**Task details:** Among the entries below, find the line with "Write the bpy", then quote it and each following line up to and including the line with "sun.energy = 3.05;", and nothing else.

Entries with scene source code:
>>>>>

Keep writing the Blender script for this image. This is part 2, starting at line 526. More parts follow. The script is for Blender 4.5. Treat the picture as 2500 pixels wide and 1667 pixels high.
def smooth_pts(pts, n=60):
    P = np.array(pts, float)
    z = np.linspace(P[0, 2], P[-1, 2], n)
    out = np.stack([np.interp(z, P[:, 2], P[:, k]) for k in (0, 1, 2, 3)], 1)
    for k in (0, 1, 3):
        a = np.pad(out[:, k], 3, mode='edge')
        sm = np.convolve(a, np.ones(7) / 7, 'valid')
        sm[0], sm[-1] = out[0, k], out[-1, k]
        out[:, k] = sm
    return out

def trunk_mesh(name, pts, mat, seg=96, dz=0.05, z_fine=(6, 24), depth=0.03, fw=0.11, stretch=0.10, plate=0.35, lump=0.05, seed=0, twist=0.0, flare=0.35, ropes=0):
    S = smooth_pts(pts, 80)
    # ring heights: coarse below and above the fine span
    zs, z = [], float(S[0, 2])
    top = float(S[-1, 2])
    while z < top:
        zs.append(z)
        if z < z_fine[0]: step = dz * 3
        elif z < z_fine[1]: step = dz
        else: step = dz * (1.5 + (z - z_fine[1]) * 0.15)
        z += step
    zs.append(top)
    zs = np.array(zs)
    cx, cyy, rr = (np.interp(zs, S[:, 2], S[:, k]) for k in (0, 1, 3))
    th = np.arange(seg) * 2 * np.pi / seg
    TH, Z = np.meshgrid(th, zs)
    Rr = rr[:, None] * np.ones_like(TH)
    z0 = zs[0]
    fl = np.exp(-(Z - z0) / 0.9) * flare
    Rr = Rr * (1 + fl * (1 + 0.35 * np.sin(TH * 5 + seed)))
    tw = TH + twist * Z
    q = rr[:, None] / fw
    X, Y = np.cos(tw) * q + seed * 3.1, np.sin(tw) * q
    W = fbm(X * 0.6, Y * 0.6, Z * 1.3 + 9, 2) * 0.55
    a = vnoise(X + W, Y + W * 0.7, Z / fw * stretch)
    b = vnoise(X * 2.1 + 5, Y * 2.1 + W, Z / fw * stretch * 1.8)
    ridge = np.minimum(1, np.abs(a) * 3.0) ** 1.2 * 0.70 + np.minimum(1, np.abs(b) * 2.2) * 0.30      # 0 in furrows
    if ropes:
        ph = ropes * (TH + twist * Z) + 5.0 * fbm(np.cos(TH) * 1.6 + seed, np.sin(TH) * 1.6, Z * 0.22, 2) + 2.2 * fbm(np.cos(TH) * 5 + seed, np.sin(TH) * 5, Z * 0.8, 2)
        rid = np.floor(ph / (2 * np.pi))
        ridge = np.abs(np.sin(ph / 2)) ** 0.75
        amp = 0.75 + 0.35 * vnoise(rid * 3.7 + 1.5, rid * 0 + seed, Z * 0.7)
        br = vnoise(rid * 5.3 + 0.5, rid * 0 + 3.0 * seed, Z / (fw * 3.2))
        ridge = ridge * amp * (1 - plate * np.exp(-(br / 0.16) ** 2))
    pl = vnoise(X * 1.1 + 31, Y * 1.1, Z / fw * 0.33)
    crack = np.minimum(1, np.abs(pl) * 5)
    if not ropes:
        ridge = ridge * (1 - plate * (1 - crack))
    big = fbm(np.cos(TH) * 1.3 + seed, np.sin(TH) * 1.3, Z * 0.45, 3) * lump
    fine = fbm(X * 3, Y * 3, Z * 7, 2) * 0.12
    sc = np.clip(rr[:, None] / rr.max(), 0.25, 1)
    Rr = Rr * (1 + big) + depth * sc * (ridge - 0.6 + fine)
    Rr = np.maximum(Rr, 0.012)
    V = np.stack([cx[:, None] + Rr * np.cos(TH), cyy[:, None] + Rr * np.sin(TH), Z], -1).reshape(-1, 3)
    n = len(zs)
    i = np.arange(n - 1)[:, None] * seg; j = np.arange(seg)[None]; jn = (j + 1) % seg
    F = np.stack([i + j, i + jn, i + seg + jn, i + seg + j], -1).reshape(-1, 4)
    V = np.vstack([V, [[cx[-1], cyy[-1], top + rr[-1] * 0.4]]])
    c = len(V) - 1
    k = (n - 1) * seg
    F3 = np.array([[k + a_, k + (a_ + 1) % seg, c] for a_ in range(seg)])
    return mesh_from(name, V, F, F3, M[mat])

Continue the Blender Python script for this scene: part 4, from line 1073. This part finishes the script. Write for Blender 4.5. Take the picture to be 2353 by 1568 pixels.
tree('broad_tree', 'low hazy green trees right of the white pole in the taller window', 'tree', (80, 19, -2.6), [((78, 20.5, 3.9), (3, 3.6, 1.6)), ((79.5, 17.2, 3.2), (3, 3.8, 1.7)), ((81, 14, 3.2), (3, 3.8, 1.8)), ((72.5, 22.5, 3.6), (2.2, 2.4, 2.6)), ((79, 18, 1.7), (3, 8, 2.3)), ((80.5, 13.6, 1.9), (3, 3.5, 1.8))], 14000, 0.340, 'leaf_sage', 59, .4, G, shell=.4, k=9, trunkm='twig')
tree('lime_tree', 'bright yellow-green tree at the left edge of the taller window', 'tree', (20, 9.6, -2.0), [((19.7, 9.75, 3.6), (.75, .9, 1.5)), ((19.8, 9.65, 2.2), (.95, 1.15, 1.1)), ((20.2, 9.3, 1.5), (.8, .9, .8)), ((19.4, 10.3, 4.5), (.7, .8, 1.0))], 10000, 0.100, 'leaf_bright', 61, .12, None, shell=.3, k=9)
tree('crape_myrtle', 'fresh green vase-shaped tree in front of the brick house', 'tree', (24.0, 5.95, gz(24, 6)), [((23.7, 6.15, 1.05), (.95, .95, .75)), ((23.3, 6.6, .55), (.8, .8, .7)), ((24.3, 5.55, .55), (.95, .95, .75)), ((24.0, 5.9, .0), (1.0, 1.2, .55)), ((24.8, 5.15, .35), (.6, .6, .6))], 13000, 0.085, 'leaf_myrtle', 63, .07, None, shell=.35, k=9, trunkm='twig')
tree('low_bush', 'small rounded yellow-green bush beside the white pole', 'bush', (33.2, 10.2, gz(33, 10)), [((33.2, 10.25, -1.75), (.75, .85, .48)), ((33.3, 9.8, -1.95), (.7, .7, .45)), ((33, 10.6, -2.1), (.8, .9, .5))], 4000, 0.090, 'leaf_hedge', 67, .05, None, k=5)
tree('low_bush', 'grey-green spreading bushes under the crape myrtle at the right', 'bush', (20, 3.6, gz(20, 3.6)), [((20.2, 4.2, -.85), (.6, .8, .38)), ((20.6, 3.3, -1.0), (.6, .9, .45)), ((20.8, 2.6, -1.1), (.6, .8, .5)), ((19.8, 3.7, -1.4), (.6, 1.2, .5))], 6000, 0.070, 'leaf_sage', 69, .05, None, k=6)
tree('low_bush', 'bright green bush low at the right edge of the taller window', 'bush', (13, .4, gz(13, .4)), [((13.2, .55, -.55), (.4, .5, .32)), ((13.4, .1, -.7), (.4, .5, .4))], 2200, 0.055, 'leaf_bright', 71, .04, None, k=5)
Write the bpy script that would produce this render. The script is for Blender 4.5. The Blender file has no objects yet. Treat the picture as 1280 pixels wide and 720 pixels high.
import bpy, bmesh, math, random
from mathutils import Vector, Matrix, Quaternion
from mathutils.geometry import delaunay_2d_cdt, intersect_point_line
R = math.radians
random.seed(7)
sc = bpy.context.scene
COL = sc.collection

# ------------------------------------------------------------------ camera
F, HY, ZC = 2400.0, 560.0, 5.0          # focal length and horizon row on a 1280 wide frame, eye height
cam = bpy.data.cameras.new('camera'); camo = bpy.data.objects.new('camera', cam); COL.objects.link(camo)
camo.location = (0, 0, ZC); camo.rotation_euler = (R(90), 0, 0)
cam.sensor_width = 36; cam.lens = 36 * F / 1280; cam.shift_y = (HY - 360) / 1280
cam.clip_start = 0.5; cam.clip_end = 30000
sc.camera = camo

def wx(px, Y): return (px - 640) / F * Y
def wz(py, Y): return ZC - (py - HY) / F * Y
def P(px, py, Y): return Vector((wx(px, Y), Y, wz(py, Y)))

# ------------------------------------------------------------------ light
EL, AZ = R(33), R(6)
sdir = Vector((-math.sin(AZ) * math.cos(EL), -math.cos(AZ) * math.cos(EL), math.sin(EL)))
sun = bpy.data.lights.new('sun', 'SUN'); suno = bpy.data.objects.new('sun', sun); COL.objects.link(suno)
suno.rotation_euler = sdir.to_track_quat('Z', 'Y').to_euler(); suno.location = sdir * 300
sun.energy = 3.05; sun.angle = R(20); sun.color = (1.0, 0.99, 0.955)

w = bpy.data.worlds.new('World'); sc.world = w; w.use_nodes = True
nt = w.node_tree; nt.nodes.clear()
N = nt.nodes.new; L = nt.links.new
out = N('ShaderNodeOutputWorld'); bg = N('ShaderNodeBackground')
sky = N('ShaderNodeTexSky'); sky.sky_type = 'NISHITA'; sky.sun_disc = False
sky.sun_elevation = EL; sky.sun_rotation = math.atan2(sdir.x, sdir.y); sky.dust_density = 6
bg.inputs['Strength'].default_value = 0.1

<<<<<

**Reply:**
Write the bpy script that would produce this render. The script is for Blender 4.5. The Blender file has no objects yet. Treat the picture as 1280 pixels wide and 720 pixels high.
import bpy, bmesh, math, random
from mathutils import Vector, Matrix, Quaternion
from mathutils.geometry import delaunay_2d_cdt, intersect_point_line
R = math.radians
random.seed(7)
sc = bpy.context.scene
COL = sc.collection

# ------------------------------------------------------------------ camera
F, HY, ZC = 2400.0, 560.0, 5.0          # focal length and horizon row on a 1280 wide frame, eye height
cam = bpy.data.cameras.new('camera'); camo = bpy.data.objects.new('camera', cam); COL.objects.link(camo)
camo.location = (0, 0, ZC); camo.rotation_euler = (R(90), 0, 0)
cam.sensor_width = 36; cam.lens = 36 * F / 1280; cam.shift_y = (HY - 360) / 1280
cam.clip_start = 0.5; cam.clip_end = 30000
sc.camera = camo

def wx(px, Y): return (px - 640) / F * Y
def wz(py, Y): return ZC - (py - HY) / F * Y
def P(px, py, Y): return Vector((wx(px, Y), Y, wz(py, Y)))

# ------------------------------------------------------------------ light
EL, AZ = R(33), R(6)
sdir = Vector((-math.sin(AZ) * math.cos(EL), -math.cos(AZ) * math.cos(EL), math.sin(EL)))
sun = bpy.data.lights.new('sun', 'SUN'); suno = bpy.data.objects.new('sun', sun); COL.objects.link(suno)
suno.rotation_euler = sdir.to_track_quat('Z', 'Y').to_euler(); suno.location = sdir * 300
sun.energy = 3.05; sun.angle = R(20); sun.color = (1.0, 0.99, 0.955)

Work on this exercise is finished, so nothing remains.